Task description ▸ Extract the first line through the line containing "ld = empty('driftwood_ladder', (0.75, 2.66, 0.0), 'pale" from the listing below, exactly as written.

Rows from a 3D scene dataset ▸
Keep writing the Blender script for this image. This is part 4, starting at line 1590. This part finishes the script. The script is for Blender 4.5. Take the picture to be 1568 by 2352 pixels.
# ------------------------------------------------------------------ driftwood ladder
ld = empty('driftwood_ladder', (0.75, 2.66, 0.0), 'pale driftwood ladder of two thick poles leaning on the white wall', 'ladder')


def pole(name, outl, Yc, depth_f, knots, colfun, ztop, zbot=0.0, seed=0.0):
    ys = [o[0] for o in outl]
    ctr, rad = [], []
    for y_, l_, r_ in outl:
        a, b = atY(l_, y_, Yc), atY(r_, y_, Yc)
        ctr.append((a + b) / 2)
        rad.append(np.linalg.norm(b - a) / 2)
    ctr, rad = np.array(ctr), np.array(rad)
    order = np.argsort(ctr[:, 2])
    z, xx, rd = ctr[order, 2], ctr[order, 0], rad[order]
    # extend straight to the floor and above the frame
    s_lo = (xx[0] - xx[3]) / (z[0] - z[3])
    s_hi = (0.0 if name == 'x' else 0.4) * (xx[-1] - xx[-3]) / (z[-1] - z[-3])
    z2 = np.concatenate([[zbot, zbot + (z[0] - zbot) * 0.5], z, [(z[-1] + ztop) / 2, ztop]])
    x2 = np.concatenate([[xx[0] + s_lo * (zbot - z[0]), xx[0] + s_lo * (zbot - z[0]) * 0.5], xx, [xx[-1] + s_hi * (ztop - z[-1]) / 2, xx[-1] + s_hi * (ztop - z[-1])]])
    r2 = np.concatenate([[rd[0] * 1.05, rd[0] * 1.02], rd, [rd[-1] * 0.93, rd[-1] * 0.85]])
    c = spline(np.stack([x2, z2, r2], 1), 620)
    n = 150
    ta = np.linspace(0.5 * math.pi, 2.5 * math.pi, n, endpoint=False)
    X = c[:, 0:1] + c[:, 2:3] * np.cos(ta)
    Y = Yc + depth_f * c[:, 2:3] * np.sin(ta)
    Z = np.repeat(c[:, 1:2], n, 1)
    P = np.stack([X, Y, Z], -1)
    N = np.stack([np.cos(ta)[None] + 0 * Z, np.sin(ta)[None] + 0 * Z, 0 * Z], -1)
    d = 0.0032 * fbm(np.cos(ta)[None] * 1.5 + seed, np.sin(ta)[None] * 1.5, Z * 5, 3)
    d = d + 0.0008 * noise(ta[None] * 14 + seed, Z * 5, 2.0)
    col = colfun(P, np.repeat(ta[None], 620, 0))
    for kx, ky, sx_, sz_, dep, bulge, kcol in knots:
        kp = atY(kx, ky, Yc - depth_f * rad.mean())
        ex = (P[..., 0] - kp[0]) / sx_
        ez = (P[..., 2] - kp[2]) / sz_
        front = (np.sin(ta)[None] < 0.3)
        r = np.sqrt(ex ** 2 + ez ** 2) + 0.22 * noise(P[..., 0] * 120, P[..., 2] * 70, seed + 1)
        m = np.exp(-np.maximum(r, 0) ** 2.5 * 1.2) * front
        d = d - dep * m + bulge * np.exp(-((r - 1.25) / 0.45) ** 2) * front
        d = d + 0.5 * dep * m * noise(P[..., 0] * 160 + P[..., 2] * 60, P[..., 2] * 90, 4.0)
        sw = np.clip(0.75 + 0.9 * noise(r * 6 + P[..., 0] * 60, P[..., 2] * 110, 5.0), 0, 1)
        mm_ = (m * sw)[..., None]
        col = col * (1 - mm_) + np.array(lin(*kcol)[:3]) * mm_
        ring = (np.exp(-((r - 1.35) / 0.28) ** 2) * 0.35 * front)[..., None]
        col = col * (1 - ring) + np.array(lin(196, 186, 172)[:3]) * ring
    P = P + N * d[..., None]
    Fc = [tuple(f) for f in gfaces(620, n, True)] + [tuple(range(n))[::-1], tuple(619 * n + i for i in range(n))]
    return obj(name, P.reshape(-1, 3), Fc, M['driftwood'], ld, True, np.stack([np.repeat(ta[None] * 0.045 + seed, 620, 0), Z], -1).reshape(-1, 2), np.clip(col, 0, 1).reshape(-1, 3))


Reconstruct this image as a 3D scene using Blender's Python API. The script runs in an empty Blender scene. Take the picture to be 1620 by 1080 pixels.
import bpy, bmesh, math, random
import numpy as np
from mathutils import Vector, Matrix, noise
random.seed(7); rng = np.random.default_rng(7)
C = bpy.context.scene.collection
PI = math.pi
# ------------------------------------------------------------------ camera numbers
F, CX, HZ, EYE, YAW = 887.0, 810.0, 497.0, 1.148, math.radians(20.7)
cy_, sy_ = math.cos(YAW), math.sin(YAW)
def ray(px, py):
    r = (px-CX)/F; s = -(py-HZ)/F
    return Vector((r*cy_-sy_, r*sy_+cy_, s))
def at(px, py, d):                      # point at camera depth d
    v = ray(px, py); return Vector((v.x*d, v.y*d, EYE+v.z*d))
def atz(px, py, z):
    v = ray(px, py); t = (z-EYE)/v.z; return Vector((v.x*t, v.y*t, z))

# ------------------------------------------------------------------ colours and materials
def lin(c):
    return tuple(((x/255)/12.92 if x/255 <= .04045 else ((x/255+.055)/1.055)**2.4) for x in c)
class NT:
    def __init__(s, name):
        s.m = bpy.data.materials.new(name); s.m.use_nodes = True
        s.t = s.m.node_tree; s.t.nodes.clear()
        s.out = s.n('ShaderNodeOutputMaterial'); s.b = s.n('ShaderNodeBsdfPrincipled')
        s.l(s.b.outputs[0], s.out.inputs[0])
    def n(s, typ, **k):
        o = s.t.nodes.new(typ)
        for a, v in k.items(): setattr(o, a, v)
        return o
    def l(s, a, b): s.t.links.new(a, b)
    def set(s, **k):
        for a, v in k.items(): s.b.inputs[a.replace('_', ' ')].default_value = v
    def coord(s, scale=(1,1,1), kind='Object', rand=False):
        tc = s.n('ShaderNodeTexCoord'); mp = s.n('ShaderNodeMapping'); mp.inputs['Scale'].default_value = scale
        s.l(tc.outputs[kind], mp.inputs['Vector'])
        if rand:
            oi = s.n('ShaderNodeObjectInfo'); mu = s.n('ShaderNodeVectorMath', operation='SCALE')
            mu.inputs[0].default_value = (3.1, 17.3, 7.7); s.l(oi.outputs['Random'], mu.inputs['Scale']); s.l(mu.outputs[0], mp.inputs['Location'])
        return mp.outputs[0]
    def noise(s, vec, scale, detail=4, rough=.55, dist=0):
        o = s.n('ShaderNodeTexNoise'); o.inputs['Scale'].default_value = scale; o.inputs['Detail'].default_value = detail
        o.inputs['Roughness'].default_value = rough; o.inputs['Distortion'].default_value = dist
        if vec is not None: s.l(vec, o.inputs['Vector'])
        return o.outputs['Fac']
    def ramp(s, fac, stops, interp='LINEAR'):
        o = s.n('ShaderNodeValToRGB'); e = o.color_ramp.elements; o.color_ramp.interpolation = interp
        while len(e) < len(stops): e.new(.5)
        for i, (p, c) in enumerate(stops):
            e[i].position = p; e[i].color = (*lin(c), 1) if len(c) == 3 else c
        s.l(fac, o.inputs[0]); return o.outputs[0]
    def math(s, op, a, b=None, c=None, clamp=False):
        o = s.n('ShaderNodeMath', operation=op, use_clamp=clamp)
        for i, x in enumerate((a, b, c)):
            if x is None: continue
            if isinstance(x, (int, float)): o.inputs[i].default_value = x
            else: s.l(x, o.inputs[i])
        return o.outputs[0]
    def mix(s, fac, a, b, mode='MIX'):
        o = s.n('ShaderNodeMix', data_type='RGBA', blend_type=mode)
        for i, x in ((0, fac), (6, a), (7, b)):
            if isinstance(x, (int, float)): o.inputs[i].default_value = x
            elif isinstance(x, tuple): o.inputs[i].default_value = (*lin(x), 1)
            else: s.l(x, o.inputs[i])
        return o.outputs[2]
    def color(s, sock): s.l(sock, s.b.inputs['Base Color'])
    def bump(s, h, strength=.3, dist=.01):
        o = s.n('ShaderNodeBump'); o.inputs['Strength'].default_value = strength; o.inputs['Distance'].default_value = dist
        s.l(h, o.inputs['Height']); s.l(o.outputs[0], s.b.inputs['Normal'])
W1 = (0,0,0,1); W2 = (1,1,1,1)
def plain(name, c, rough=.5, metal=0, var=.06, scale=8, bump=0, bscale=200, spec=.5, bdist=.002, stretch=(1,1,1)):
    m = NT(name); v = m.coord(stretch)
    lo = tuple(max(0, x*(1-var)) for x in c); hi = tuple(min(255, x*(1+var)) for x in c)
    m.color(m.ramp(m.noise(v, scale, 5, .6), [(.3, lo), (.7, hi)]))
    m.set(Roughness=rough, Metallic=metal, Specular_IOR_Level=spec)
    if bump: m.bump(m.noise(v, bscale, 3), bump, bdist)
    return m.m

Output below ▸
Keep writing the Blender script for this image. This is part 4, starting at line 1590. This part finishes the script. The script is for Blender 4.5. Take the picture to be 1568 by 2352 pixels.
# ------------------------------------------------------------------ driftwood ladder
ld = empty('driftwood_ladder', (0.75, 2.66, 0.0), 'pale driftwood ladder of two thick poles leaning on the white wall', 'ladder')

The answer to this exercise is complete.